For the first 10 minutes or so, Lithgow muses about the power of storytelling and reminisces about how his father (who managed Shakespeare festivals in the Midwest) would read to him and his siblings from an antiquated anthology of short stories. At this point, the audience is engaged by Lithgow’s warm enthusiasm, openness, sense of humor and theatrical nature. If Lithgow were to spend the next two hours simply talking to us in this manner, I don’t think there would be many complaints.
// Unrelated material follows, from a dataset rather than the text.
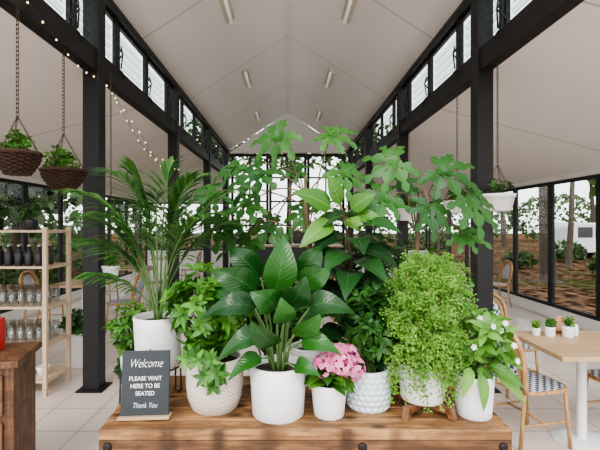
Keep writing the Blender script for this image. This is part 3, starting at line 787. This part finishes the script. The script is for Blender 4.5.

He could also go into how he started out as an actor (as he did in his fine book Drama: An Actor’s Education) or talk about his most recent acting gigs (such as playing Winston Churchill on the Netflix series The Crown).
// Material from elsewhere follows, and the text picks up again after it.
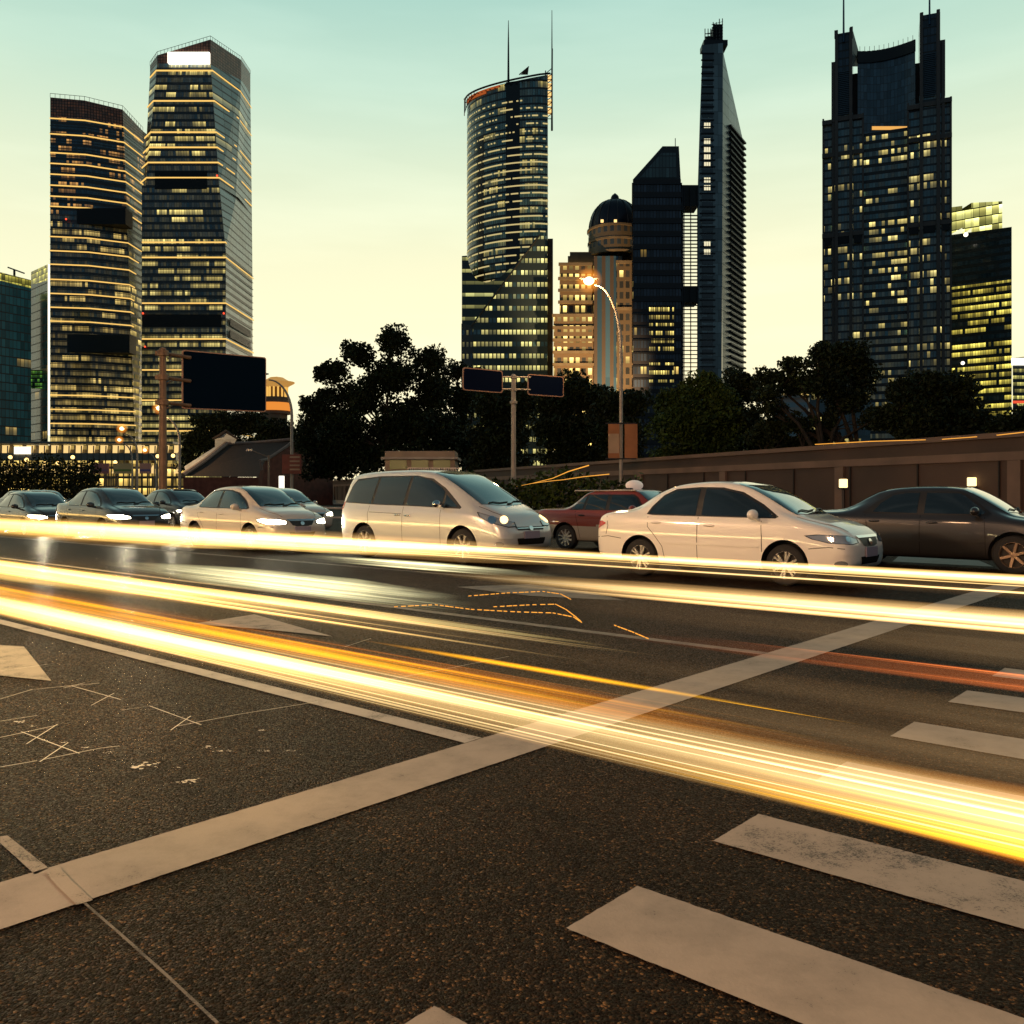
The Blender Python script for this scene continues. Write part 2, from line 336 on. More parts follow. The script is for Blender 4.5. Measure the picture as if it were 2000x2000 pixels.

But then Lithgow reveals that the bulk of his show will in fact consist of him enacting two early 20th-century short stories: Ring Lardner’s “Haircut” (for act one) followed by P.G. Wodehouse’s “Uncle Fred Flits By” (for act two), each of which can be found in the aforementioned anthology.

Under the direction of Daniel Sullivan (who took over at some point from Jack O’Brien, who oversaw an earlier incarnation of the show produced by Lincoln Center Theater), Lithgow delivers two minutely detailed performances that are dramatically ineffective in the context of his one-man show. In “Haircut,” which is a first-person narrative, he portrays a lowly, lonely small-town barber recounting to an unseen customer a rowdy local favorite who lost his life when he took his pranking too far. In “Uncle Fred Flits By,” a multi-character farce with third-person narration, Lithgow gets to use more of the stage and more of his energy.

Perhaps some of the crowd is able to follow Lithgow’s recitation of each text and is perhaps even entranced by it. Others (like the young girl sitting in my row) may nod off. I tried to stay engaged throughout but found this to be a chore. The show probably would have worked better in a smaller venue, in which the audience felt less distance between itself and Lithgow. Or, perhaps each person could have received copies of each story and read along.

Personally, I would have preferred to stream or download an audio version of each story, as performed by Lithgow, and listen to it on my iPhone on my own time. Listening to the audio alone would remove the issue of what to do with Lithgow on an empty stage, which distracts from the text. At the top of the show, Lithgow asked, “What the hell is this?” The answer: an audio book being performed live.